The Browser Wars 2: The Empire Strikes Back
Both Firefox 2 and Internet Explorer 7 are now out, and the browser wars have started again. More friendly than ever before, the new browser war is great news for the users and even better news web developers who had to live with the countless bugs of Internet Explorer 6. Not that Firefox is bug free though, it took them three years to fix what was a show stopper on the Mac. BTW., if you ever wanted to do me a favor, please vote for these five open Firefox bugs: 293581, 305859, 276431, 231179 and 272288.
Renesis Reloaded
Renesis, the (maybe too) promising SVG viewer is still alive and under heavy development. When their parent company lost interest in SVG, most of the Renesis developers have gone outside and formed a new company – Emia Systems – located in Regensburg, Germany. They have since then bought the rights and everything on Renesis from their previous parent company.
I expect it will take a long time before it is officially released, especially on platforms other than Windows (it’s .NET), but after Adobe buying Macromedia, this is probably our only chance to finally have a solid, multi-platform, multi-browser SVG plugin. And they might even make the player open source.
STIX Fonts: Always Coming Soon
The STIX Fonts project is aimed at creating a free font to cover an important part of Unicode — i.e. a free pan-unicode font. Since the project was started more than ten year ago it was always “coming soon”, but this time it really looks like they have almost done it. A beta test is expected to take place during the next months.
You might wonder why is this so important, when commercial pan-unicode fonts like Microsoft’s Arial Unicode have existed for years. Well, the commercial part in the last statement tells it all. The only free enough (shareware) pan-unicode font that covers all mathematical symbols is Code2000. And while Code2000 can display these symbols reasonably well, the modest 5$ license fee is only for supporting James Kass, it’s generous creator, and Code2000 is overall an astonishing achievement with its more than 60000 glyphs, there is a small problem. The focus with Code2000 was on coverage rather than high quality, and the STIX Fonts would cover exactly that, while being totally free for everybody.
Finally, you might also wonder why do I care about this. Quite simple, the STIX Fonts would cover all symbols needed to draw LaTeX and MathML formulae for sMArTH, our open source online equation editor.
HTML Back from the Grave
The W3C recently decided to restart work on HTML and “incrementally evolve it” to a point where it’s easier and logical for everybody to transition to XHTML. This means that the transition from HTML to XHTML is not going well at all, with tools and developers alike producing bad mark-up (“tag soup”). It also means that the voices of the people supporting WHATWG were finally heard, which is of course a good thing (on the other hand this does not make WHATWG right when promoting “HTML5” instead of XHTML), and the new developments seem to be positive.
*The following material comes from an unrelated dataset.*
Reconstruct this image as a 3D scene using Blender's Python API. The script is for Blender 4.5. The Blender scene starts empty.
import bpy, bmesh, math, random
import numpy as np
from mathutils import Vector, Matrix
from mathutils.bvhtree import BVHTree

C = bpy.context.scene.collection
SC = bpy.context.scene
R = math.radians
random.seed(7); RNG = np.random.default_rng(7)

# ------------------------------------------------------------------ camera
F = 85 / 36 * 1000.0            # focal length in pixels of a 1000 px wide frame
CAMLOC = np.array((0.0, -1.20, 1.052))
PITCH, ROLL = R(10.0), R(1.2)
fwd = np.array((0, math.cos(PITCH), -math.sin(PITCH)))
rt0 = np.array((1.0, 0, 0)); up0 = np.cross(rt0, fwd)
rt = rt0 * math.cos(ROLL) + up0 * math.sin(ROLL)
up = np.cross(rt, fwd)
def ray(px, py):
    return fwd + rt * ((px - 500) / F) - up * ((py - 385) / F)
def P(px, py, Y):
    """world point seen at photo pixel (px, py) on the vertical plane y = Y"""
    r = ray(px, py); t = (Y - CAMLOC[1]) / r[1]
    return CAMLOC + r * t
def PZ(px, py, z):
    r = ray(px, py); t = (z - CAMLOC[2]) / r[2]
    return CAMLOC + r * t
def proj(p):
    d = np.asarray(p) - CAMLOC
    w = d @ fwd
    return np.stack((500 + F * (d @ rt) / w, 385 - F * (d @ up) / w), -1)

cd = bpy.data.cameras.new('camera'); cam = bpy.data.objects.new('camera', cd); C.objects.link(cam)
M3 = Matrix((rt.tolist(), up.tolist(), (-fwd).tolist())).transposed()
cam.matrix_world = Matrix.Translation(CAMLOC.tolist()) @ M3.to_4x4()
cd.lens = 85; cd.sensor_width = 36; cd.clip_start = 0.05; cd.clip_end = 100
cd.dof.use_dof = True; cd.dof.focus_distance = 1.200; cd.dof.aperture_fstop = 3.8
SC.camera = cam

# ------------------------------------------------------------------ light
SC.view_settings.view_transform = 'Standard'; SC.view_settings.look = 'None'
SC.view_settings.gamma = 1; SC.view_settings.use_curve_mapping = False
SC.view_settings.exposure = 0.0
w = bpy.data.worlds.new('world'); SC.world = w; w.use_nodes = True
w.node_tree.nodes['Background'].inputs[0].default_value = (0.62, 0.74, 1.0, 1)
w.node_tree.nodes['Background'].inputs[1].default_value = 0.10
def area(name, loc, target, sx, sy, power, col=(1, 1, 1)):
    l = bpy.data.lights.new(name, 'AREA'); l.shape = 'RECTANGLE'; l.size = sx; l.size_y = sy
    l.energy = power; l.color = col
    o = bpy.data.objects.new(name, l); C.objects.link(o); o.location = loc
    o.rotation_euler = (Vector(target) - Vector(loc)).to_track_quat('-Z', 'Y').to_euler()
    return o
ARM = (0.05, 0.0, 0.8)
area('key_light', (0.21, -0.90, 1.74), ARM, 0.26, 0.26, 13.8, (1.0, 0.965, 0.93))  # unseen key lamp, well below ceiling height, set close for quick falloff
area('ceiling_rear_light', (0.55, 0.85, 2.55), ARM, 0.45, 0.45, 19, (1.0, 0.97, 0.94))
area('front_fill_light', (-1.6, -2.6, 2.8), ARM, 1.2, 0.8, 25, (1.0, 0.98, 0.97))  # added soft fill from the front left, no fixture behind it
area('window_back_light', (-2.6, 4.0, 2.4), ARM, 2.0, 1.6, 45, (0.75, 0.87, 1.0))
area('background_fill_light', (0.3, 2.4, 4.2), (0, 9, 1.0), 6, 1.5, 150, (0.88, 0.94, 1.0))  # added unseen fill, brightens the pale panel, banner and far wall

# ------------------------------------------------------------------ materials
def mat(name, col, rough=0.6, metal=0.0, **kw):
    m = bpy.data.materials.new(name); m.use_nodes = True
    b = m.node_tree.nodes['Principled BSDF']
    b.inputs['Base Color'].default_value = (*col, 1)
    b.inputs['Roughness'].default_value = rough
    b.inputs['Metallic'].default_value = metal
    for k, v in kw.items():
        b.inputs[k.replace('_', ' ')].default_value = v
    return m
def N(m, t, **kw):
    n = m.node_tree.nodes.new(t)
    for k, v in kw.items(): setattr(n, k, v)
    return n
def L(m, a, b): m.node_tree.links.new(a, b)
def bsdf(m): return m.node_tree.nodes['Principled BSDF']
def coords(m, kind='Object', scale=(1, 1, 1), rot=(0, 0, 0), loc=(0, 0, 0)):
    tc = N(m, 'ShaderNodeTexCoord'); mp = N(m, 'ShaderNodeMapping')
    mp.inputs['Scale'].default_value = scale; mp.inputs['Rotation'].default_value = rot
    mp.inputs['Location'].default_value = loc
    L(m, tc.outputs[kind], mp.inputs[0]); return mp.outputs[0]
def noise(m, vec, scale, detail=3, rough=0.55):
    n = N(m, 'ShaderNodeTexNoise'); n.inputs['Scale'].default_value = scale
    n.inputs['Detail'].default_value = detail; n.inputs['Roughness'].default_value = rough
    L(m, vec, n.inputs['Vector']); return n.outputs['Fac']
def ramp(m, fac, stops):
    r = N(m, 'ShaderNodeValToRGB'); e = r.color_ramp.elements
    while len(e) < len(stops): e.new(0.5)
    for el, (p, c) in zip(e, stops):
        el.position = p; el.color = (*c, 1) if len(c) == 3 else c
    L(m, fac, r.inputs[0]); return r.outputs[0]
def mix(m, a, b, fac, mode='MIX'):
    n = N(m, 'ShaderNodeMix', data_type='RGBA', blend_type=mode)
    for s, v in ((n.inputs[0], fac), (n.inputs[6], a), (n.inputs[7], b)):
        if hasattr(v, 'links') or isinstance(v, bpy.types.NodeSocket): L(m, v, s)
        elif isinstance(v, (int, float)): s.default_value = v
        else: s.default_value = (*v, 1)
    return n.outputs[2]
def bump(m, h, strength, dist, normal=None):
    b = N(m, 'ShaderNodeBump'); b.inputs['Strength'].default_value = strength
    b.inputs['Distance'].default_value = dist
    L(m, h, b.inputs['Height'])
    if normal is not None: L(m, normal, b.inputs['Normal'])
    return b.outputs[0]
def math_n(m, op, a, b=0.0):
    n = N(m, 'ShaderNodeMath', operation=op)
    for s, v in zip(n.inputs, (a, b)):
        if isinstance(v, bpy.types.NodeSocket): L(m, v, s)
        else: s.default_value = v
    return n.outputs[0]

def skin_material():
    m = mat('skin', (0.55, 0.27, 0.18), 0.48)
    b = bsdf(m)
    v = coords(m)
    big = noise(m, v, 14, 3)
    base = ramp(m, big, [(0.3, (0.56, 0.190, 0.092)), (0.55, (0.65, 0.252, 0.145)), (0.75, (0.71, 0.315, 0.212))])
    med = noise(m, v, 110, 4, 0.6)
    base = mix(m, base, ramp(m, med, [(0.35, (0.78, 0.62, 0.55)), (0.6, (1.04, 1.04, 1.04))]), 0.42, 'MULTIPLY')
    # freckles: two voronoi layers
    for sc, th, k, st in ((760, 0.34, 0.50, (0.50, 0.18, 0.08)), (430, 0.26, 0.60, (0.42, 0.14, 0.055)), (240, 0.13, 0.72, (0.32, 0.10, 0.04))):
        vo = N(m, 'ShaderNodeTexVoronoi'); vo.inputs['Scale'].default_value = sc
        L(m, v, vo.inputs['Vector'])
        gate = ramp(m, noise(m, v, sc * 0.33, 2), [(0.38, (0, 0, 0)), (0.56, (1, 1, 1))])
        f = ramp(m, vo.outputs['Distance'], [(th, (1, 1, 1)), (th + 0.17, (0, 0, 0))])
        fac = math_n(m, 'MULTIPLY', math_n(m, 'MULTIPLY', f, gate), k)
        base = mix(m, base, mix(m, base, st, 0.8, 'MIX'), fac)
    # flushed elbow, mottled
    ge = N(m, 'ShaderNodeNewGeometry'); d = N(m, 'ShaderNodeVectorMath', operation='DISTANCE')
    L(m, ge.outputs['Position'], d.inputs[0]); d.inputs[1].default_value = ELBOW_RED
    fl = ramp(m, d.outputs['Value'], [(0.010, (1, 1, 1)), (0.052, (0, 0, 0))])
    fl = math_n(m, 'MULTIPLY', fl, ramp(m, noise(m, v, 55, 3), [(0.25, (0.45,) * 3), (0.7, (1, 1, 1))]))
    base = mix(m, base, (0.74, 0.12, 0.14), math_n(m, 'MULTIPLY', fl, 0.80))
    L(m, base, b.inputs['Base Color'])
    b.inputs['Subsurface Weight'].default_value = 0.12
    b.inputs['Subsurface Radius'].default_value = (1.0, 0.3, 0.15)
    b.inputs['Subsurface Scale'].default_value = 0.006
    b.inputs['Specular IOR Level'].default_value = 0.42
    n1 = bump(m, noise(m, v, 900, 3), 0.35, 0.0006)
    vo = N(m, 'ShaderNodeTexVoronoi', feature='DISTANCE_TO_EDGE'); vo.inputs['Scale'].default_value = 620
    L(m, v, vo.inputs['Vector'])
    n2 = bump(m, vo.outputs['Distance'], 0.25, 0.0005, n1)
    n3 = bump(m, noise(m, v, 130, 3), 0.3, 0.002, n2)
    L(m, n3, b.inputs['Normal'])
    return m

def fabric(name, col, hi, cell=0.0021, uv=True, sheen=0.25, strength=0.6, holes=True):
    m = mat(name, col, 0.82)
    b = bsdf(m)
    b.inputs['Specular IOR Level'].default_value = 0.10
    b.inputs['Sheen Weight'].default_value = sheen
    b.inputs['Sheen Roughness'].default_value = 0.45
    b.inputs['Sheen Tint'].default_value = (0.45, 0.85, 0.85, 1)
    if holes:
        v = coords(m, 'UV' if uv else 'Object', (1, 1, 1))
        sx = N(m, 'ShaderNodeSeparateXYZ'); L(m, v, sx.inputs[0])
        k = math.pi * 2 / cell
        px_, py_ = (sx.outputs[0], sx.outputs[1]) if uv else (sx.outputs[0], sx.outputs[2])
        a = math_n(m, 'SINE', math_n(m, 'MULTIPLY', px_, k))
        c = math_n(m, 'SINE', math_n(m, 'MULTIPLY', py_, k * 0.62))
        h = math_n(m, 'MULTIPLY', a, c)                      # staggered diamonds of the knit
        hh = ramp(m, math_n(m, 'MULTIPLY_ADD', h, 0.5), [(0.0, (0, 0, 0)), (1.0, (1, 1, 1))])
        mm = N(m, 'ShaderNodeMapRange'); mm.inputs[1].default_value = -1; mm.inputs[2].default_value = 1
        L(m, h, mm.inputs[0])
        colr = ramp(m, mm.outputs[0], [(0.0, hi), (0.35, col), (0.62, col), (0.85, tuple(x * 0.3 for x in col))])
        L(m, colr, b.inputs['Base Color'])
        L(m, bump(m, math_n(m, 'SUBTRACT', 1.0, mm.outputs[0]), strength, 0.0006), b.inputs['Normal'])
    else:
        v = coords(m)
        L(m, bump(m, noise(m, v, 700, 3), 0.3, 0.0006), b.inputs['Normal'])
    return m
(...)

However, in my opinion, in their quest to “evolve” their standards, the W3C could become an obstacle for their adoption. It seems evident that it is impossible to make something a true standard (adopted by the wide majority), when you make it a moving target at the same time. So maybe the W3C should concentrate on making higher quality standards for which they gather more community support before releasing, rather than releasing poor standards often, and fixing things that are not really broken. “Release early, release often!” is good practice for (open source) developers, not for standard bodies. Multiple incompatible versions are already a problem for HTML, so do we really need more? And do they really expect that continuing support for HTML won’t harm the adoption of XHTML?
So what might have been an alternative solution? Now I really don’t know any more. When I first posted this I thought that deprecating HTML and XHTML Transitional entirely (and maybe removing the validators for them, they are poor anyway) in favor of XHTML would have been an alternative. Then whoever would still want to publish “tag soup” online would not adhere to any standard, and whoever wants to render “tag soup” in a browser would not adhere to any standard — this is the current situation anyway, and it’s quite unlikely to change. However, maybe this could have been an incentive for everybody (web developers, web publishing software developers and web browser developers) to go away from “tag soup” and towards something more “meaningful”. Maybe I am wrong, but I don’t think that they can built their semantic wet dreams by having “tag soup” as a foundation. But well, who cares about their semantic dreams anyway? At least not me. Not any more.